October 30, 2019

Historical Society Gets Materials From “I Hear My People Singing”

PRESERVING A NEIGHBORHOOD’S HISTORY: In this circa 1890 photo featured in Kathryn Watterson’s book “I Hear My People Singing: Voices of African American Princeton,” a group stands outside the Thomas Sullivan Grocery Store at 74 Witherspoon Street. The photo and other research materials from the book have been given to the Historical Society of Princeton.

By Anne Levin

Thanks to a gift from author Kathryn (Kitsi) Watterson, the Historical Society of Princeton (HSP) is now the repository for the research materials, notes, and oral histories of the Witherspoon-Jackson neighborhood Watterson collected for her 2017 book I Hear My People Singing: Voices of African American Princeton.

Some 60 interviews on 88 video and cassette tapes, transcriptions, photographs, correspondence, newspaper clippings, maps, census records, historical documents, and drafts of the book make up the collection. Watterson spent nearly 20 years developing the book, which was published by Princeton University Press. The HSP was closely involved.

“We have been working together with Kitsi and the Witherspoon-Jackson community for over a decade in development of the book,” said Izzy Kasdin, HSP executive director. “We provided research materials and images from our collections, and many HSP people were involved. It has been a long process. We are so grateful to Kitsi, our staff, and her students. It was a major group effort with a lovely end.”

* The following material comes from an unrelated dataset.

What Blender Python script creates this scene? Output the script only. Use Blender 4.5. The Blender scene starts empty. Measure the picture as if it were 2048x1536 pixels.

Watterson, a professor in the English Department at the University of Pennsylvania, commented in a press release from the HSP: “I am grateful that the stories in this book, from people who have witnessed the barriers and racist assumptions erected to bar their progress, will be more widely available now. Their words provide a window into the inner strength and ingenuity of a people who built families, institutions, and a vital community life, despite the pernicious injustices they faced. I also appreciate that this collection reveals the creative process involved, from the oral history project we began in 1999, when Hank Pannell told me that if we didn’t get these stories now, it would be too late, to all of the work, love, and spirit embodied in this book.”

The collection joins nearly 500 existing oral histories in HSP’s collection, including oral histories conducted with members of Princeton’s African American community for the seminal “A Community Remembers: African American Life in Princeton” exhibition at HSP in 1996. The material from Watterson also supplements existing HSP collections that document African American life, such as a time capsule from the Witherspoon School for Colored Children, records related to African American social clubs, and artifacts from African American-owned businesses in the Witherspoon-Jackson neighborhood, among many other items.

“We are honored to steward this significant collection,” said Stephanie Schwartz, HSP’s curator of collections and research. “Oral histories are vitally important local history research tools, often filling in the gaps where written historical records are silent, which commonly occurs when it comes to the histories of marginalized communities. We’re particularly excited that we have grant funding in hand from the New Jersey Historical Commission to immediately digitize the voices recorded on these vulnerable cassette tapes, ensuring that they are preserved.”

Through first-person accounts by Witherspoon-Jackson residents including Albert Hinds, Hank Pannell, Alice Satterfield, and Bruce Wright, I Hear My People Singing describes slavery, segregation, and Jim Crow racism confronted by African Americans in a Northern town through the past three and a half centuries. But the book also details the closeness and cohesiveness of the community. Many of the people Watterson interviewed are now deceased.

“I feel it is, and felt it was, important to preserve the history of the Princeton African American community,” said Penelope S. Edwards-Carter, adviser and coordinator. “The community was shrinking when the project started and is rapidly disappearing. We’re happy that this digitalization by the HSP means that family members and descendants will be able to access these materials for genealogical research.”

Project originator and adviser Hank Pannell said, “I’m glad that people can learn about this wonderful neighborhood and all the great people who lived here and took care of each other. I couldn’t be happier about these stories being available for the future, especially for lessons they teach about living, respecting each other, and being human.”

The collection is now open for researchers to access by appointment with the Historical Society’s research staff. Research appointments can be requested via a form on www.princetonhistory.org.

“We hope that, once we digitize the oral history recordings, they will be available to people in several locations,” said Schwartz. “Our priority is to make these recollections, in the singularly evocative voices of the people who personally experienced this history, as widely and easily accessible as possible.”